Isn't that the kind of thinking and understanding we'd like to see in all of our organizations? Isn't that what we'd like to see in ourselves?

I'm looking forward to talking about this topic more at Learning Solutions, March 24-26th in Orlando, in my session with Ellen Wagner and Cammy Bean titled New Skills for Instructional Designers. And I'm thrilled to be participating in Harrisburg University's LEEF conference June 17-18th where I'll be spending 2 days hearing amazing case study examples of experiential design in simulations, games, and virtual worlds for enterprise (& I hear I'll be presenting on alternate reality games as well...).

Its time that instructional designers more specifically define their skill sets and identify their expertise. Are you designing for simplicity or complexity? In either case, do you know what it takes?


  1. A very good post Koreen and I totally agree with you about the different skill sets. I am at this very minute designing an e-Learning programme on Community Engagement which is a combination of the two approaches. The experiential part, based on a case study, is particularly challenging but very rewarding to design. As I work on it I also realise that I am acquiring and developing a whole raft of new skills!

    Judith Christian-Carter

  2. This is a good post. I concur on your main point. Since the majority of my audiences are "knowledge workers" dealing with complex situations in their jobs, rote lecture-based training just won't work. One of the key elements in the experiential training I am trying to design right now is what I call the "authenticity factor".

    I have observed our company's basic sales training where there is opportunity for role-playing. The students get up in front of everyone, including the facilitators, and deliver their "elevator pitch" as if the customer was in the room. This is a good opportunity for them to experience standing up in front of peers and speaking... it doesn't really provide a truly authentic experience, in context of talking to a customer.

    What I want to do is move toward contextual authenticity in the training environment (as much as possible) so that the student can gain real-world experience while still having a "safe" environment to fail in.

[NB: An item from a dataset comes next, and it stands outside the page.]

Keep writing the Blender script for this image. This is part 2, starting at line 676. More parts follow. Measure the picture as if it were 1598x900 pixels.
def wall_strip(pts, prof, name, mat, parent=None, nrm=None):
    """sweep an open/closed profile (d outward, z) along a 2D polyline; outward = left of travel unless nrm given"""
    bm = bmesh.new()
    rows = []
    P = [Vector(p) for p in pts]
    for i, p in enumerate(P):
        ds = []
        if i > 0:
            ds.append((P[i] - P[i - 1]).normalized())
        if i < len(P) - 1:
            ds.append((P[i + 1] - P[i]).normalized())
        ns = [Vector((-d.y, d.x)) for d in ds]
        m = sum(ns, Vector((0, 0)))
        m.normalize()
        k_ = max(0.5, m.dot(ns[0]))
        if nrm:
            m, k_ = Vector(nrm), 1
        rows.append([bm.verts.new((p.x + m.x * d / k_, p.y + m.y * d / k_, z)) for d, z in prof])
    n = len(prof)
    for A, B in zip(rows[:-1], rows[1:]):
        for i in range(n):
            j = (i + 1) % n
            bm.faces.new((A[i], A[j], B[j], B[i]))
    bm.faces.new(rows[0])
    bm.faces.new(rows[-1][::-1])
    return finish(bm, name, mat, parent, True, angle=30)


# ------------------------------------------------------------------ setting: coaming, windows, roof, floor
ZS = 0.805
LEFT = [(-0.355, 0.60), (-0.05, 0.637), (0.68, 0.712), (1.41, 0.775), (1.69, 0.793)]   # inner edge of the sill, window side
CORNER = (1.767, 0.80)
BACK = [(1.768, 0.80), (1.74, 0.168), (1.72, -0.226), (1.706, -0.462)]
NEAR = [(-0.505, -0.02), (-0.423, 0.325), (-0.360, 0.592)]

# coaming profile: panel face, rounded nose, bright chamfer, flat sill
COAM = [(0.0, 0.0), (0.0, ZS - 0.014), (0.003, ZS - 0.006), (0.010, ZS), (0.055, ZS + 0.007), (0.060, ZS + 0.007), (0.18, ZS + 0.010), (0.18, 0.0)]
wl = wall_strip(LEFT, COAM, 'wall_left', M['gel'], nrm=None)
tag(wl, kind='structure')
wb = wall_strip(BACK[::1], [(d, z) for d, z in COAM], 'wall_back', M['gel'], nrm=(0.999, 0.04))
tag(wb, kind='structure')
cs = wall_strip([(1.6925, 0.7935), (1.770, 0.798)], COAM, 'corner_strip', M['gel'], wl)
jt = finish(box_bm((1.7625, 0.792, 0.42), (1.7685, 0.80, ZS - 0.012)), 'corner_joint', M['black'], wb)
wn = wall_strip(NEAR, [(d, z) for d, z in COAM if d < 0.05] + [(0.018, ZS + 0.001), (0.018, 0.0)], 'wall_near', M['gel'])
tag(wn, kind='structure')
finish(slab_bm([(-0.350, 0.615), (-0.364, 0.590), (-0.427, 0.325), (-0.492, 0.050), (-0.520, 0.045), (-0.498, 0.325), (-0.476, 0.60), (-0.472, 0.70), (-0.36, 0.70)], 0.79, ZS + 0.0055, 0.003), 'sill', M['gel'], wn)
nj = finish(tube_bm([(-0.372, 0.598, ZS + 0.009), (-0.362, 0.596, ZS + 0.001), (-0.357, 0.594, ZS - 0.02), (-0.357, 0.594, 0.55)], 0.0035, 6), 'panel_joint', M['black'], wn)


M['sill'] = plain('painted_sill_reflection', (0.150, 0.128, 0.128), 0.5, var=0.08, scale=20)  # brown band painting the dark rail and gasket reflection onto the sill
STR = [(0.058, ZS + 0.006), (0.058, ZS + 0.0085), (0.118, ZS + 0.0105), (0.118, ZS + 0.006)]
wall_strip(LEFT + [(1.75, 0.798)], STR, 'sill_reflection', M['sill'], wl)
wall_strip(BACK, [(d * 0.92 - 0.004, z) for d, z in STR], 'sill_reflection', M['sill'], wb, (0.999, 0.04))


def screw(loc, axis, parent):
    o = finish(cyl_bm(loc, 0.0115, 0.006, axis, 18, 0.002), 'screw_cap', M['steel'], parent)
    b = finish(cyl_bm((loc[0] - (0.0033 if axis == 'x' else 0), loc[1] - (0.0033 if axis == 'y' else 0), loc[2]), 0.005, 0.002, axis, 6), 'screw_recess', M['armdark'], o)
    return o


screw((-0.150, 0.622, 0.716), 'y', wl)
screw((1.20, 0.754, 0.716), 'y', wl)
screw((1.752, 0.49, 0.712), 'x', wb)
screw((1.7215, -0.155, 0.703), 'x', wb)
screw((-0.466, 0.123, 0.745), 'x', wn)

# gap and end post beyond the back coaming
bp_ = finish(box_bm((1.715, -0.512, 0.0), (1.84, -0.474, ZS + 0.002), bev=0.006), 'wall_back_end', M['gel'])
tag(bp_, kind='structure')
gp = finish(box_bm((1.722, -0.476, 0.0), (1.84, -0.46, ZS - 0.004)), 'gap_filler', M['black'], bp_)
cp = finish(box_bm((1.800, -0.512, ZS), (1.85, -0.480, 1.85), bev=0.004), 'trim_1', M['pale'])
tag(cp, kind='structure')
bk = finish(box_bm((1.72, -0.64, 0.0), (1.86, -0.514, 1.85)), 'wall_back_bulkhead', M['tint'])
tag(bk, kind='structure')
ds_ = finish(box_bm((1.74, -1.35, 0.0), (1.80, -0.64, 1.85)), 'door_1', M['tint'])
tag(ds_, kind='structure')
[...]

This means I have to step out of my "safe-zone" as an ID, and question the status quo, usurp the process, and challenge our traditional approach to designing and delivering training. Sometimes these together are too much of a jolt, so baby-stepping may be necessary -- but it's nice to hear your perspective on this because you're right. At the end of the day, "training" needs to support the real-world job tasks as much as possible. This means throwing over eLearning lectures with rote multiple choice assessments is really not doing anyone any good.


  3. Experiential [instructional design]: you may be on to something. You don't mention it explicitly in your brief post but I'm wondering if you've considered the role socialization plays in experiential learning. Most people don't live/work/learn by themselves: individuals are usually near others. An immersive learning experience isn't really experiential if it does not include, at some level, the ability to communicate with others.

    One other thing comes to mind regarding experiential learning: it has to include the capability for the learner to fail, perhaps in a big way: it depends on the context. This is where socialization in ILT (instructor-led training) or elearning can really make a difference. Getting immediate feedback from some one else helps the learner view their actions from another's perspective. In experiential learning this is gold because it gives critical thinking a kick-in-the-pants.

  4. very good points you make.

    Now, let's acknowledge that good ID would yield experiential design. But that said, it's sure easy to lose it in content mapping, 4 part objectives and matched test items.

    Isn't performance support the ultimate experiential design?